Request ->
Restate, exactly and without pictures, the lines from the start of the listing below through the line holding "COL = S.collection".
╭─ Source material
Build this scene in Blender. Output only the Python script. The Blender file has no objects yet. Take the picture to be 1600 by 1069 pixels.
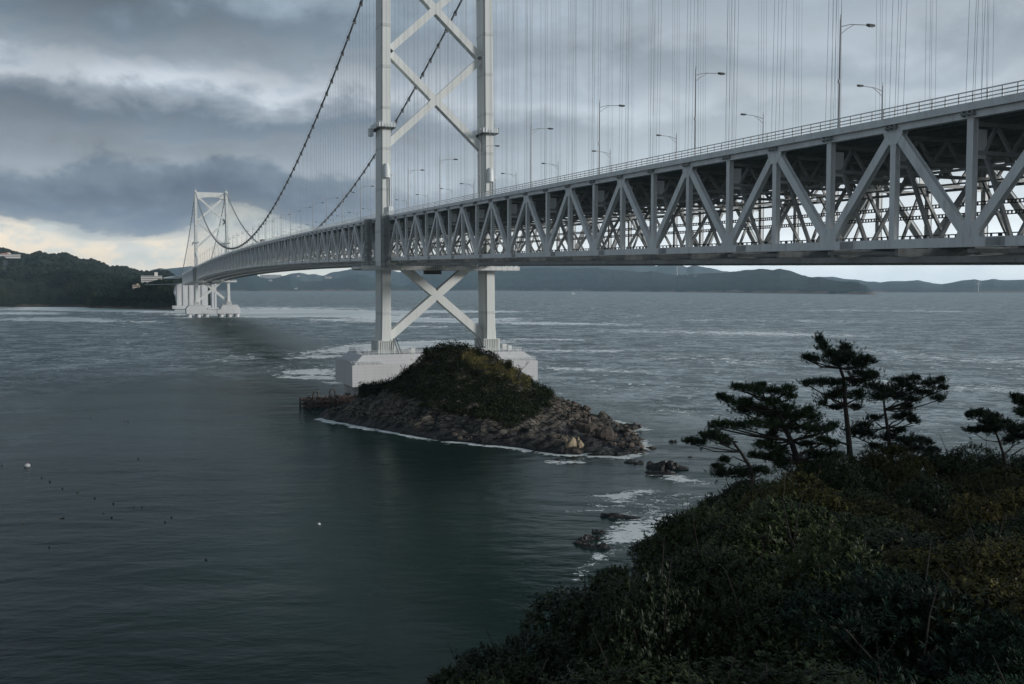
import bpy, math, random
import numpy as np
from mathutils import Vector, Matrix
random.seed(7); rng = np.random.default_rng(7)
S = bpy.context.scene
COL = S.collection

# ------------------------------------------------------------------ camera
CAM = np.array([-93.42, -312.16, 33.85]); YAW = .3658; PITCH = -.0545; FPX = 1582.0
cd = bpy.data.cameras.new('camera'); cam = bpy.data.objects.new('camera', cd); COL.objects.link(cam)
cam.location = CAM; cam.rotation_euler = (math.pi/2 + PITCH, 0, -YAW)
cd.sensor_width = 36; cd.lens = FPX/1600*36; cd.clip_start = .5; cd.clip_end = 90000
S.camera = cam
S.view_settings.view_transform = 'Standard'; S.view_settings.look = 'None'
S.view_settings.gamma = 1; S.view_settings.exposure = 0.0

# survey helpers: bearing lines from the viewpoint, used to measure where things stand
_F = np.array([math.sin(YAW)*math.cos(PITCH), math.cos(YAW)*math.cos(PITCH), math.sin(PITCH)])
_R = np.array([math.cos(YAW), -math.sin(YAW), 0.]); _U = np.cross(_R, _F)
def ray(u, v): return _F + _R*(u-800)/FPX + _U*(534.5-v)/FPX
def onz(u, v, z=0.):
    r = ray(u, v); return CAM + r*(z-CAM[2])/r[2]
def atk(u, v, k): return CAM + ray(u, v)*k
def pix(p):
    d = np.asarray(p, float)-CAM; k = d@_F
    return 800+FPX*(d@_R)/k, 534.5-FPX*(d@_U)/k, k

# ------------------------------------------------------------------ sun
SUN_AZ = math.radians(127)     # compass style, clockwise from +Y
SUN_EL = math.radians(14)
sl = bpy.data.lights.new('sun', 'SUN'); sun = bpy.data.objects.new('sun', sl); COL.objects.link(sun)
sl.energy = 2.9; sl.angle = math.radians(12); sl.color = (1.0, .97, .93)
sd = Vector((math.sin(SUN_AZ)*math.cos(SUN_EL), math.cos(SUN_AZ)*math.cos(SUN_EL), math.sin(SUN_EL)))
sun.rotation_euler = sd.to_track_quat('Z', 'Y').to_euler()

# ------------------------------------------------------------------ node helpers
def lin(r, g=None, b=None):
    c = (r, r, r) if g is None else (r, g, b)
    return tuple(((x/255)/12.92 if x/255 <= .04045 else ((x/255+.055)/1.055)**2.4) for x in c)
class NT:
    def __init__(s, tree): s.t = tree; s.n = tree.nodes; s.l = tree.links
    def new(s, typ, **kw):
        n = s.n.new(typ)
        for k, v in kw.items(): setattr(n, k, v)
        return n
    def put(s, sock, v):
        if isinstance(v, bpy.types.NodeSocket): s.l.new(v, sock)
        elif v is not None:
            if isinstance(v, (tuple, list)) and len(v) == 3 and sock.type == 'RGBA': v = (*v, 1)
            sock.default_value = v
    def m(s, op, a, b=None, c=None, clamp=False):
        n = s.new('ShaderNodeMath', operation=op); n.use_clamp = clamp
        s.put(n.inputs[0], a)
        if b is not None: s.put(n.inputs[1], b)
        if c is not None: s.put(n.inputs[2], c)
        return n.outputs[0]
    def vm(s, op, a, b=None, out=0):
        n = s.new('ShaderNodeVectorMath', operation=op); s.put(n.inputs[0], a)
        if b is not None: s.put(n.inputs[1], b)
        return n.outputs[out]
    def noise(s, vec, scale, detail=4, rough=.5, dist=0., lac=2.):
        n = s.new('ShaderNodeTexNoise'); s.put(n.inputs['Vector'], vec)
        n.inputs['Scale'].default_value = scale; n.inputs['Detail'].default_value = detail
        n.inputs['Roughness'].default_value = rough; n.inputs['Distortion'].default_value = dist
        n.inputs['Lacunarity'].default_value = lac
        return n.outputs['Fac']
    def ramp(s, fac, pts, interp='LINEAR'):
        n = s.new('ShaderNodeValToRGB'); s.put(n.inputs[0], fac); cr = n.color_ramp; cr.interpolation = interp
        while len(cr.elements) < len(pts): cr.elements.new(.5)
        for e, (p, c) in zip(cr.elements, pts):
            e.position = p; e.color = (*c, 1) if len(c) == 3 else c
        return n.outputs[0]
    def mix(s, fac, a, b, typ='MIX'):
        n = s.new('ShaderNodeMix', data_type='RGBA', blend_type=typ); s.put(n.inputs[0], fac)
        s.put(n.inputs[6], a); s.put(n.inputs[7], b); return n.outputs[2]
    def maprange(s, v, a, b, c=0., d=1., interp='SMOOTHSTEP'):
        n = s.new('ShaderNodeMapRange', interpolation_type=interp); s.put(n.inputs[0], v)
        for i, x in zip((1, 2, 3, 4), (a, b, c, d)): s.put(n.inputs[i], x)
        return n.outputs[0]
    def mapping(s, vec, scale=(1, 1, 1), rot=(0, 0, 0), loc=(0, 0, 0)):
        n = s.new('ShaderNodeMapping'); s.put(n.inputs[0], vec)
        n.inputs[1].default_value = loc; n.inputs[2].default_value = rot; n.inputs[3].default_value = scale
        return n.outputs[0]
    def comb(s, x, y, z):
        n = s.new('ShaderNodeCombineXYZ')
        for i, a in enumerate((x, y, z)): s.put(n.inputs[i], a)
        return n.outputs[0]
    def sep(s, v):
        n = s.new('ShaderNodeSeparateXYZ'); s.put(n.inputs[0], v); return n.outputs

# ------------------------------------------------------------------ world: overcast sky, cloud deck with gaps near the horizon
W = bpy.data.worlds.new('World'); S.world = W; W.use_nodes = True
w = NT(W.node_tree); w.n.clear()
wo = w.new('ShaderNodeOutputWorld')
D = w.new('ShaderNodeTexCoord').outputs['Generated']
dx, dy, dz = w.sep(D)
az = w.m('SUBTRACT', w.m('ARCTAN2', dx, dy), YAW)           # bearing from the strait's axis, + to the right
el = w.m('ARCSINE', dz)
el_abs = w.m('ABSOLUTE', el)
# cloud base seen in perspective
inv = w.m('DIVIDE', 1.0, w.m('ADD', el_abs, .10))
pcl = w.comb(w.m('MULTIPLY', w.m('SINE', az), w.m('MULTIPLY', inv, 1.0)), w.m('MULTIPLY', w.m('COSINE', az), inv), 0)
n1 = w.noise(pcl, .42, 5, .52, .35)
pc2 = w.comb(w.m('MULTIPLY', az, 1.0), w.m('MULTIPLY', el, 2.0), .3)
n2 = w.noise(pc2, 6.0, 7, .54, .3)
n3 = w.noise(w.comb(az, w.m('MULTIPLY', el, 1.45), 1.7), 17., 6, .58, .2)
warp = w.m('ADD', w.m('MULTIPLY', w.m('SUBTRACT', n2, .5), .12), w.m('MULTIPLY', w.m('SUBTRACT', n3, .5), .06))
lowel = w.maprange(el_abs, 0., .05, .30, 1.)
elw = w.m('ADD', el_abs, w.m('MULTIPLY', warp, lowel))
k = 1/.60
def rr(pts): return [(p*k/1.0, lin(*c)) for p, c in pts]
e = w.m('MULTIPLY', elw, k)
BGS = 1.5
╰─
Answer to this task ->
Build this scene in Blender. Output only the Python script. The Blender file has no objects yet. Take the picture to be 1600 by 1069 pixels.
import bpy, math, random
import numpy as np
from mathutils import Vector, Matrix
random.seed(7); rng = np.random.default_rng(7)
S = bpy.context.scene
COL = S.collection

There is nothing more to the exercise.